Hi friends,
I’ve been working with the LAN9252 IC recently, and it has multiple power out pins (VDDCR) that I had to add to the custom symbol. The KiCAD convention for multiple output pins seems to be setting one of them as a power output and the rest as passives, and then making the passive pins invisible before stacking them onto the visible power output pin.
I’ve been having a few issues with this pocess:
Once the passive pins are stacked under the power output pin, they can’t be edited. Changing the name of any of the pins in the stack causes the pins to weirdly fuse together, and removing any one pin from the stack becomes impossible.
In multi-part symbols, a symbol “VDDCR-UB” is generated in my Unit B symbol schematic, and its visibility seems to be linked to the stack of pins in my Unit A symbol schematic. This results in an awkward stack of pins floating around in my Unit B schematic, which will cause problems. I’ve posted screenshots of the problem here.
Are you still on version 4? This should have been fixed with version 5.
Did you enable “all units are not interchangeable”? (This is needed to be able to have different units be different. Otherwise kicad assumes all units are exactly the same.)
Did you ensure the “synchronized pin edit mode” is disabled (button in the top toolbar. In v5 automatically disabled if you set “all units are not interchangeable”.)
Thanks Rene! Apologies for the late reply–I was out sick and just got back to this. I am running KiCad 5.
After checking the “all units are not interchangeable” box, everything worked–the pins in the stack became editable, and they didn’t show up in Unit B anymore. I appreciate the assistance!
Before Rene blows a gasget, kindly select the Help/About Kiad menu item, click on the Copy Version Info button and paste the results here. Lots of new users recently asking for assistance and not providing this important version information for us to know how to help. (Different versions are either subtly or obviously different. Don’t want to try to suggest solution for one version when different solutions apply to the help requester’s version.)
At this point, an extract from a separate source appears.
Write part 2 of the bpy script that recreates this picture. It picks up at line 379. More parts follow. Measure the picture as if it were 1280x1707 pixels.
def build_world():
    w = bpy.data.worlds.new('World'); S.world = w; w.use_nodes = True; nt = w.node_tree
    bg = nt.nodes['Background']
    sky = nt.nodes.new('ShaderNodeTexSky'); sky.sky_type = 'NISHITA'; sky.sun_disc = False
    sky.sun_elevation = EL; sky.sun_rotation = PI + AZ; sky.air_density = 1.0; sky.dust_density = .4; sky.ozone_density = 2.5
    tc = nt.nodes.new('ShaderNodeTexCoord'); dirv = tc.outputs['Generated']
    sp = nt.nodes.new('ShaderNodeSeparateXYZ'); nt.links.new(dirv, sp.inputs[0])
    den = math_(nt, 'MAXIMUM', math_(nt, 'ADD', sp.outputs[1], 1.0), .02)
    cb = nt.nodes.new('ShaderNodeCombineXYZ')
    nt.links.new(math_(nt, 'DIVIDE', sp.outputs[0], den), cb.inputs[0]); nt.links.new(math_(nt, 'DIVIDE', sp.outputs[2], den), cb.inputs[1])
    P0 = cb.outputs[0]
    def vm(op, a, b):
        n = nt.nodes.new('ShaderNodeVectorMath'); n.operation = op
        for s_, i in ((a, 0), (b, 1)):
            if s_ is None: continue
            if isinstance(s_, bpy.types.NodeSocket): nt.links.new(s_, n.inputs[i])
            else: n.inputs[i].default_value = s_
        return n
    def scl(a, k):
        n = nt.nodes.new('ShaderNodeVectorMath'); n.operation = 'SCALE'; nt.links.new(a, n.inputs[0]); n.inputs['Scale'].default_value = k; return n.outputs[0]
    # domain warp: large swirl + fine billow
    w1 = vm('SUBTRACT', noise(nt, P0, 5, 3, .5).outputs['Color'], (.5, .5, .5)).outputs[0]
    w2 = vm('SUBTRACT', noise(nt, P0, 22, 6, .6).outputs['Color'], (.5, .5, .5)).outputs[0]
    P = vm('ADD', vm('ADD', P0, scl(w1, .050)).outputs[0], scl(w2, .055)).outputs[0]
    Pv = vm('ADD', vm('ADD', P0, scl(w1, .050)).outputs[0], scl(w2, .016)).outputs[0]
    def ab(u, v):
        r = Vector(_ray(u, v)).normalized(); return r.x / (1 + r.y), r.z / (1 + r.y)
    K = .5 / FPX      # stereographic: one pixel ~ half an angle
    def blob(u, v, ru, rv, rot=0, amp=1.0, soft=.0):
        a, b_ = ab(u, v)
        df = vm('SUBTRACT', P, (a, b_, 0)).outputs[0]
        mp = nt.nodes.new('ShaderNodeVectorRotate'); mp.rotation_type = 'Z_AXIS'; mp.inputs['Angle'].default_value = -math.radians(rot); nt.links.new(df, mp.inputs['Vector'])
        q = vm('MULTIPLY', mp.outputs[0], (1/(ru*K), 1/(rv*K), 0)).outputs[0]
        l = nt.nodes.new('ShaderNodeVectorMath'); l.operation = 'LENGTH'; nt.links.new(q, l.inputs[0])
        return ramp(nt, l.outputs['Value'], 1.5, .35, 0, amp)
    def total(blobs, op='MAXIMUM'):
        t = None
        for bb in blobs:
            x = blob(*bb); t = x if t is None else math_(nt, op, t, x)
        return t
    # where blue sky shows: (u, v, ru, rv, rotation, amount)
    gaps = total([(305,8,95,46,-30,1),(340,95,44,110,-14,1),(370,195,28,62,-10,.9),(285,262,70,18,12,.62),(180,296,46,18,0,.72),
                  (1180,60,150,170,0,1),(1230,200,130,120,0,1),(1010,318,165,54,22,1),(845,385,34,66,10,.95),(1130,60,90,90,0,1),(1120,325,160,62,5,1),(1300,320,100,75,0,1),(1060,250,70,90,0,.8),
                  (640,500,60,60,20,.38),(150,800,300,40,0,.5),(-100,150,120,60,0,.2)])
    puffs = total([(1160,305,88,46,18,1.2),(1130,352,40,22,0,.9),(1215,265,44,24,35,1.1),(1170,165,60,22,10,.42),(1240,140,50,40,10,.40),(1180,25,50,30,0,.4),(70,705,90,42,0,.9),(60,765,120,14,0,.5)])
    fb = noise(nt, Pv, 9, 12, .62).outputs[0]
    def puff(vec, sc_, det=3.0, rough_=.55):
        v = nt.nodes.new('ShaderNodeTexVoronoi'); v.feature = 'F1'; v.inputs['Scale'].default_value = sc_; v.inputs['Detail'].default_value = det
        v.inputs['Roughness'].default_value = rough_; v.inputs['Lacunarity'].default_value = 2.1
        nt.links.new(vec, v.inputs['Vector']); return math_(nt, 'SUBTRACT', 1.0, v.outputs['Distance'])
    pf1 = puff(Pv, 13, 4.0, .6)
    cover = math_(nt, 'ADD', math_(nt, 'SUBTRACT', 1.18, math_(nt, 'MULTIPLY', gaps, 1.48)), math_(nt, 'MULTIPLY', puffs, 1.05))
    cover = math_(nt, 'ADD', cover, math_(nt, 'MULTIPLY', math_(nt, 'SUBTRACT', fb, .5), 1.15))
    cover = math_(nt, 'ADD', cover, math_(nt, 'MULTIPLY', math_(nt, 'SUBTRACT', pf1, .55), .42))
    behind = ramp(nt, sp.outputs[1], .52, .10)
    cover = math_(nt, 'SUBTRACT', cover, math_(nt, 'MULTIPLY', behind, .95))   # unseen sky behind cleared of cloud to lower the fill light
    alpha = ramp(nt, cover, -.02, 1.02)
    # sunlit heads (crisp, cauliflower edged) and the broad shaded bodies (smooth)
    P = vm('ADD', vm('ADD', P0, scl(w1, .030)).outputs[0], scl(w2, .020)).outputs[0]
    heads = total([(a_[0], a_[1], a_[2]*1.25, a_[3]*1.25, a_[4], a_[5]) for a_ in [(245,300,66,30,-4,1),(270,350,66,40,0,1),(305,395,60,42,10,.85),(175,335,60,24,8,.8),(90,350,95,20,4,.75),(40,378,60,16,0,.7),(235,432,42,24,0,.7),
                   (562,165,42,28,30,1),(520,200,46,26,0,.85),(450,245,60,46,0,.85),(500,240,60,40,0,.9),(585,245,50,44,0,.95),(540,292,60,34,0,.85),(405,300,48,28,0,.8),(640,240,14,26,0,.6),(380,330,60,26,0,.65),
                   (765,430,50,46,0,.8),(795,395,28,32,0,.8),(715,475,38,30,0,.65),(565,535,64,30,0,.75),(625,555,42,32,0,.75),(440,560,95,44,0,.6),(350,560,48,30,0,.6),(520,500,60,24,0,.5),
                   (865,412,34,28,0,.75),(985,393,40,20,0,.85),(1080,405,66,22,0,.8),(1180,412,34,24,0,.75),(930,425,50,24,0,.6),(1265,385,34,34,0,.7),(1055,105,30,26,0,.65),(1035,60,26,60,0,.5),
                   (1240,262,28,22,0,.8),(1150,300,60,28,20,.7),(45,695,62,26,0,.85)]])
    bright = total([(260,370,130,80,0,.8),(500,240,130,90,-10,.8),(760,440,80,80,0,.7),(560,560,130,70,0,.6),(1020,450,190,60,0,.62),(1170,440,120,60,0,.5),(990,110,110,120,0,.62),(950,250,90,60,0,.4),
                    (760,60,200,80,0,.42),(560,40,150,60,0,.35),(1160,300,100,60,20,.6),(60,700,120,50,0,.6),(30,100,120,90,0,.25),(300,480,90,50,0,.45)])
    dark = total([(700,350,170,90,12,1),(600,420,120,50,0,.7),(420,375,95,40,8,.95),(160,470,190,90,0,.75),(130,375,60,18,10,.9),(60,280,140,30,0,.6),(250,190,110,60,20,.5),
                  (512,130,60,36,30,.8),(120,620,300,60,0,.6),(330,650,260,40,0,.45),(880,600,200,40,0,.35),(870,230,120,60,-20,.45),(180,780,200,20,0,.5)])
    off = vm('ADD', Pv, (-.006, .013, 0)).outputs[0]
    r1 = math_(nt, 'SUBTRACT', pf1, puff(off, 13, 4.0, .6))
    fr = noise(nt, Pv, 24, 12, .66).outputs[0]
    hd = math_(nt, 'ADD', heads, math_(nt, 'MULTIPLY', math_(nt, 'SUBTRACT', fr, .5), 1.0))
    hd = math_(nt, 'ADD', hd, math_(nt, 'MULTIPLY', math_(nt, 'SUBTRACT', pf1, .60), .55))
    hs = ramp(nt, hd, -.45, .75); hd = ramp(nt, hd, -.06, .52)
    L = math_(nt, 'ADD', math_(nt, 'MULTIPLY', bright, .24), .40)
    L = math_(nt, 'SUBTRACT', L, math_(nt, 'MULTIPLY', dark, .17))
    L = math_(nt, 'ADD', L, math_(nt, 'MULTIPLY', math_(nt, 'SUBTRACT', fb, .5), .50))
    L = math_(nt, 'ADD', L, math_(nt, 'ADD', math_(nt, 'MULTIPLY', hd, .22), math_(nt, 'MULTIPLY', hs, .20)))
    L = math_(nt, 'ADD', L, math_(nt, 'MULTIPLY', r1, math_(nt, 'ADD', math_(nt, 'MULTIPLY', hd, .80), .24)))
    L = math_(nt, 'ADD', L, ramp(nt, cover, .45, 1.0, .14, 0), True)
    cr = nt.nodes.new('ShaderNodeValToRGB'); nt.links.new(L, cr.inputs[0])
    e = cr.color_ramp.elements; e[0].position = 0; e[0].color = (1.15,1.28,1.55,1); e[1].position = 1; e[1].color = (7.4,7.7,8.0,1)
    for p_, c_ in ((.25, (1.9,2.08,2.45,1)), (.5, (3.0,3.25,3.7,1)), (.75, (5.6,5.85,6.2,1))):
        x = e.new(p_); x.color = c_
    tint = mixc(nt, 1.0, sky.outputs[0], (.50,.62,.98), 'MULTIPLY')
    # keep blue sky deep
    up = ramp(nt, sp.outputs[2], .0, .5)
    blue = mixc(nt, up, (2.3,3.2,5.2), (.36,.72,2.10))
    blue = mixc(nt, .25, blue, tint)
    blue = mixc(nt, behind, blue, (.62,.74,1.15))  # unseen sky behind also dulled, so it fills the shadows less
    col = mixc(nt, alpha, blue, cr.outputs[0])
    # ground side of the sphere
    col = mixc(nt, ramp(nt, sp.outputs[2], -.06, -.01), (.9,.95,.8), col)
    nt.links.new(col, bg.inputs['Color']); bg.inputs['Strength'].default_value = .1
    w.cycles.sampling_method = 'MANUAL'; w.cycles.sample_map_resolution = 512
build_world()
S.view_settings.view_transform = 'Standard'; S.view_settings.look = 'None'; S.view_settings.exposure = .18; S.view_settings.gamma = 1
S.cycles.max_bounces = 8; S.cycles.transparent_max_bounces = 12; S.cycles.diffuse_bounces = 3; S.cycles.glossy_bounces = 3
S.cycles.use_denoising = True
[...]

I understood this to be solved to be honest. Based on:
And especially
So no need for further details i think. (And my rant in the other post was not fully serious to be honest. In a lot of cases it is enough to have a rough idea about the version, i just always wonder why people ignore instructions. I also had been hungry at the time of writing that rant. And a bit frustrated from my simulations taking that ■■■■■■■ long.)